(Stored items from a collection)
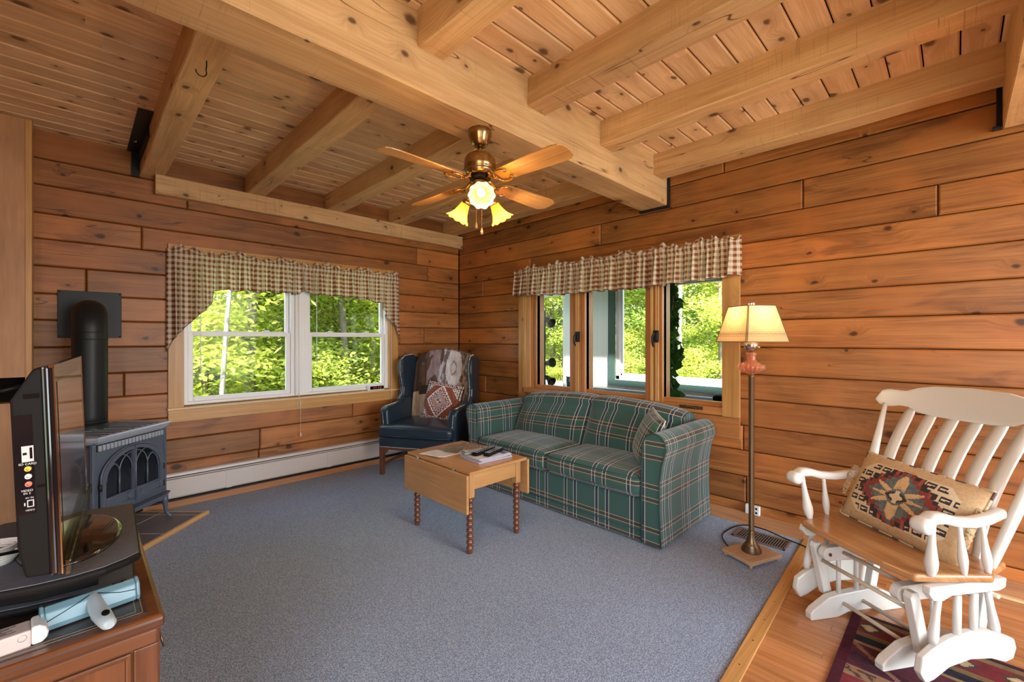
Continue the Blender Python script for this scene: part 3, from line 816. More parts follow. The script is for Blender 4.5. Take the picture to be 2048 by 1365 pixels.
valance('valance_curtain', 'straight brown gingham valance over the casement window behind the sofa', -3.250, -1.00, -0.012, 'x',
        [(-3.26, 1.750), (-3.0, 1.735), (-2.75, 1.728), (-2.45, 1.715), (-2.0, 1.728), (-1.8, 1.722), (-1.4, 1.738), (-1.2, 1.75), (-1.0, 1.757)], 2.032, nu=560, folds=36, seed=11, ruffle=0.05)

# ------------------------------------------------------------------ sunroom beyond the casement window
PX = 1.65
mb = MB(); 
for (a, b, z0, z1) in ((-4.8, -3.9, 0, 2.5), (-3.9, -1.09, 0, 0.78), (-1.09, -0.33, 0, 2.5), (-0.33, 1.0, 0, 0.62), (-3.9, -1.09, 2.05, 2.5), (-0.33, 1.0, 2.0, 2.5)):
    mb.box(PX, PX+0.12, a, b, z0, z1, 'y')
mb.box(0.16, PX+0.12, 1.0, 1.1, 0, 2.5); mb.box(0.16, PX+0.12, -4.9, -4.8, 0, 2.5)
s = NT('white_siding'); tc = s.n('ShaderNodeTexCoord'); x_, y_, z_ = s.sep(tc.outputs['Object'])
gl = s.math('LESS_THAN', s.math('PINGPONG', y_, 0.045), 0.0022); s.bsdf(s.mix(s.math('MULTIPLY', gl, 0.35), C4((0.78, 0.82, 0.78)), C4((0.45, 0.5, 0.46))), 0.5); M['siding'] = s.m
struct(mb.build('wall_sunroom', M['siding']))
mb = MB(); mb.box(0.17, 0.75, -5.0, 1.3, 2.5, 2.58); mb.box(0.95, PX+0.5, -5.0, 1.3, 2.5, 2.58); struct(mb.build('ceiling_sunroom', M['siding']))  # unseen ceiling; the open slot is added to let in sun and brighten the sunroom
mb = MB(); mb.box(0.16, PX+0.12, -4.9, 1.1, -0.1, 0.0); struct(mb.build('floor_sunroom', M['standgrey']))
M['teal'] = plain('teal_trim', (0.06, 0.108, 0.100), 0.5)
w3 = thing('window_3', 'white framed sunroom window with grey-green trim', None, kind='structure')
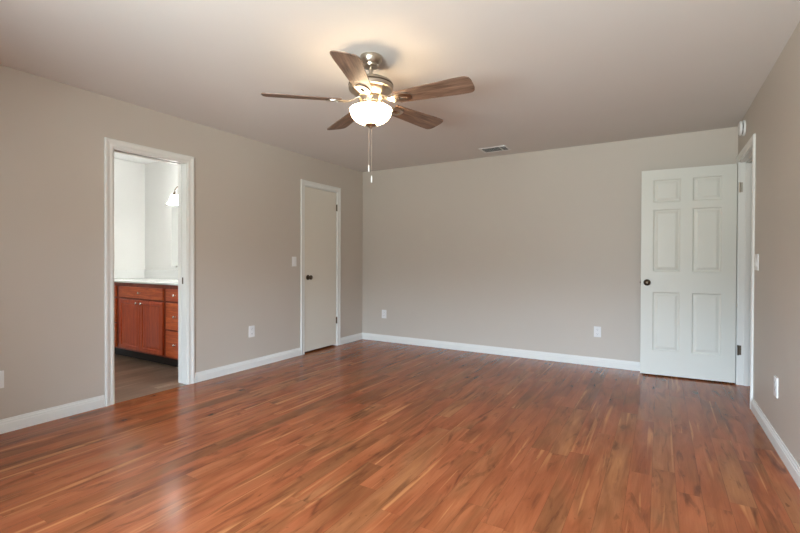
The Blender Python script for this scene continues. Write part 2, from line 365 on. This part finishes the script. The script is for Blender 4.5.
# 2: closet
c2 = build('trim_2', casing_bm(XL, 1, CA+G_, CB-G_, CT-G_), M['trim'])
S(c2, 'white casing around the closed narrow closet door', 'door casing')
boxes('jamb', [(XL-T, CA, 0, XL, CA+.012, CT), (XL-T, CB-.012, 0, XL, CB, CT), (XL-T, CA+.012, CT-.012, XL, CB-.012, CT)], M['trim'], c2)
# 3: entry door
c3 = build('trim_3', casing_bm(XR, -1, DA+G_, DB-G_, DT-G_), M['trim'])
S(c3, 'white casing around the entry doorway on the shaded wall', 'door casing')
boxes('jamb', [(XR, DA, 0, XR+T, DA+.014, DT), (XR, DB-.014, 0, XR+T, DB, DT), (XR, DA+.014, DT-.014, XR+T, DB-.014, DT)], M['trim'], c3)
boxes('door_stop', [(XR+.046, DB-.026, 0, XR+.08, DB-.014, DT-.014), (XR+.046, DA+.014, 0, XR+.08, DA+.026, DT-.014), (XR+.046, DA+.026, DT-.026, XR+.08, DB-.026, DT-.014)], M['trim'], c3)
c5 = build('trim_5', casing_bm(XR+T, 1, DA+G_, DB-G_, DT-G_), M['trim'])
S(c5, 'white casing on the hallway side of the entry doorway', 'door casing')

# ------------------------------------------------------------------ door knobs and hinges
def knob(parent, x, y, z, rot, s=1.0, mat='bronze'):
    bm = BM()
    lathe(bm, [(0, 0), (.032, 0), (.032, .004), (.026, .009), (.013, .012), (.011, .026), (.014, .032), (.024, .038), (.028, .047), (.027, .056), (.020, .063), (.008, .066), (0, .066)], 28)
    return build('door_knob', bm, M[mat], parent, smooth=40, loc=(x, y, z), rot=rot)

# closet slab door
cd_ = boxes('door_1', [(XL-.040, CA+.015, .022, XL-.006, CB-.015, CT-.016)], M['slab'])
S(cd_, 'closed narrow cream slab closet door with dark round knob', 'door')
k = knob(cd_, XL-.006, 4.087, .94, (0, PI/2, 0)); k['label'] = 'dark bronze round knob'
for z in (1.858, .345):
    bm = BM(); lathe(bm, [(0, 0), (.006, 0), (.006, .09), (0, .09)], 12); box(bm, -.004, -.016, .004, .002, .006, .086)
    build('hinge', bm, M['hinge'], cd_, smooth=40, loc=(XL+.004, CB-.012, z-.045))

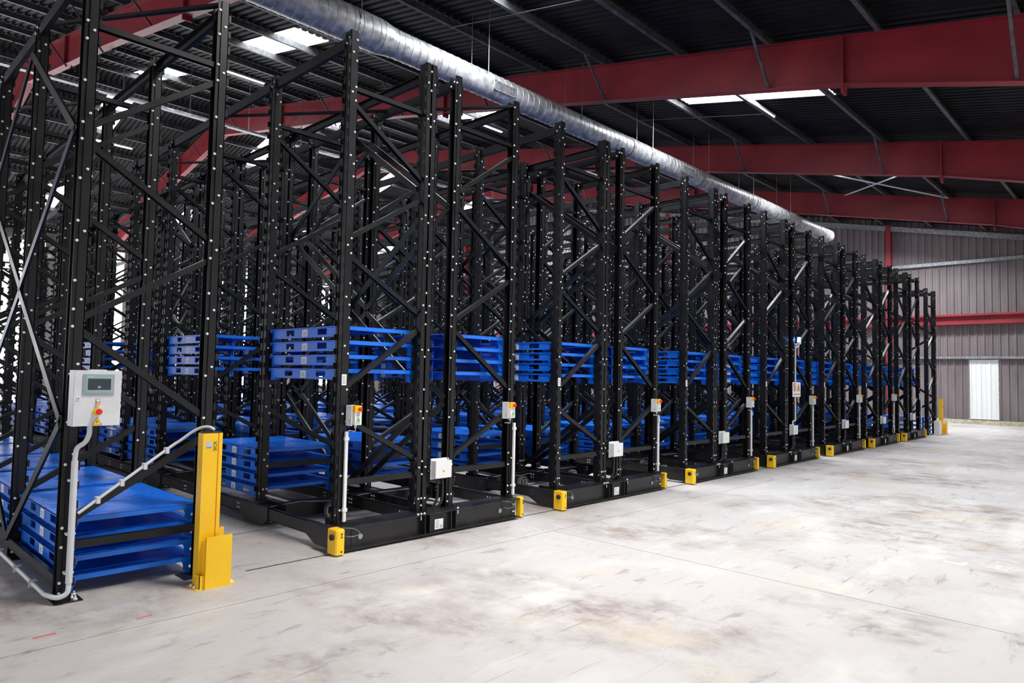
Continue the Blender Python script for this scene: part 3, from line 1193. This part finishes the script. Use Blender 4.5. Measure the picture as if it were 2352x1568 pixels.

■ **Request**
Write out the entries above word for word. Do not include the pictures.

■ **Correct result**
Continue the Blender Python script for this scene: part 3, from line 816. More parts follow. The script is for Blender 4.5. Take the picture to be 2048 by 1365 pixels.
valance('valance_curtain', 'straight brown gingham valance over the casement window behind the sofa', -3.250, -1.00, -0.012, 'x',
        [(-3.26, 1.750), (-3.0, 1.735), (-2.75, 1.728), (-2.45, 1.715), (-2.0, 1.728), (-1.8, 1.722), (-1.4, 1.738), (-1.2, 1.75), (-1.0, 1.757)], 2.032, nu=560, folds=36, seed=11, ruffle=0.05)

# ------------------------------------------------------------------ sunroom beyond the casement window
PX = 1.65
mb = MB(); 
for (a, b, z0, z1) in ((-4.8, -3.9, 0, 2.5), (-3.9, -1.09, 0, 0.78), (-1.09, -0.33, 0, 2.5), (-0.33, 1.0, 0, 0.62), (-3.9, -1.09, 2.05, 2.5), (-0.33, 1.0, 2.0, 2.5)):
    mb.box(PX, PX+0.12, a, b, z0, z1, 'y')
mb.box(0.16, PX+0.12, 1.0, 1.1, 0, 2.5); mb.box(0.16, PX+0.12, -4.9, -4.8, 0, 2.5)
s = NT('white_siding'); tc = s.n('ShaderNodeTexCoord'); x_, y_, z_ = s.sep(tc.outputs['Object'])
gl = s.math('LESS_THAN', s.math('PINGPONG', y_, 0.045), 0.0022); s.bsdf(s.mix(s.math('MULTIPLY', gl, 0.35), C4((0.78, 0.82, 0.78)), C4((0.45, 0.5, 0.46))), 0.5); M['siding'] = s.m
struct(mb.build('wall_sunroom', M['siding']))
mb = MB(); mb.box(0.17, 0.75, -5.0, 1.3, 2.5, 2.58); mb.box(0.95, PX+0.5, -5.0, 1.3, 2.5, 2.58); struct(mb.build('ceiling_sunroom', M['siding']))  # unseen ceiling; the open slot is added to let in sun and brighten the sunroom
mb = MB(); mb.box(0.16, PX+0.12, -4.9, 1.1, -0.1, 0.0); struct(mb.build('floor_sunroom', M['standgrey']))
M['teal'] = plain('teal_trim', (0.06, 0.108, 0.100), 0.5)
w3 = thing('window_3', 'white framed sunroom window with grey-green trim', None, kind='structure')
The Blender Python script for this scene continues. Write part 2, from line 365 on. This part finishes the script. The script is for Blender 4.5.
# 2: closet
c2 = build('trim_2', casing_bm(XL, 1, CA+G_, CB-G_, CT-G_), M['trim'])
S(c2, 'white casing around the closed narrow closet door', 'door casing')
boxes('jamb', [(XL-T, CA, 0, XL, CA+.012, CT), (XL-T, CB-.012, 0, XL, CB, CT), (XL-T, CA+.012, CT-.012, XL, CB-.012, CT)], M['trim'], c2)
# 3: entry door
c3 = build('trim_3', casing_bm(XR, -1, DA+G_, DB-G_, DT-G_), M['trim'])
S(c3, 'white casing around the entry doorway on the shaded wall', 'door casing')
boxes('jamb', [(XR, DA, 0, XR+T, DA+.014, DT), (XR, DB-.014, 0, XR+T, DB, DT), (XR, DA+.014, DT-.014, XR+T, DB-.014, DT)], M['trim'], c3)
boxes('door_stop', [(XR+.046, DB-.026, 0, XR+.08, DB-.014, DT-.014), (XR+.046, DA+.014, 0, XR+.08, DA+.026, DT-.014), (XR+.046, DA+.026, DT-.026, XR+.08, DB-.026, DT-.014)], M['trim'], c3)
c5 = build('trim_5', casing_bm(XR+T, 1, DA+G_, DB-G_, DT-G_), M['trim'])
S(c5, 'white casing on the hallway side of the entry doorway', 'door casing')

# ------------------------------------------------------------------ door knobs and hinges
def knob(parent, x, y, z, rot, s=1.0, mat='bronze'):
    bm = BM()
    lathe(bm, [(0, 0), (.032, 0), (.032, .004), (.026, .009), (.013, .012), (.011, .026), (.014, .032), (.024, .038), (.028, .047), (.027, .056), (.020, .063), (.008, .066), (0, .066)], 28)
    return build('door_knob', bm, M[mat], parent, smooth=40, loc=(x, y, z), rot=rot)

# closet slab door
cd_ = boxes('door_1', [(XL-.040, CA+.015, .022, XL-.006, CB-.015, CT-.016)], M['slab'])
S(cd_, 'closed narrow cream slab closet door with dark round knob', 'door')
k = knob(cd_, XL-.006, 4.087, .94, (0, PI/2, 0)); k['label'] = 'dark bronze round knob'
for z in (1.858, .345):
    bm = BM(); lathe(bm, [(0, 0), (.006, 0), (.006, .09), (0, .09)], 12); box(bm, -.004, -.016, .004, .002, .006, .086)
    build('hinge', bm, M['hinge'], cd_, smooth=40, loc=(XL+.004, CB-.012, z-.045))

Continue the Blender Python script for this scene: part 3, from line 1193. This part finishes the script. Use Blender 4.5. Measure the picture as if it were 2352x1568 pixels.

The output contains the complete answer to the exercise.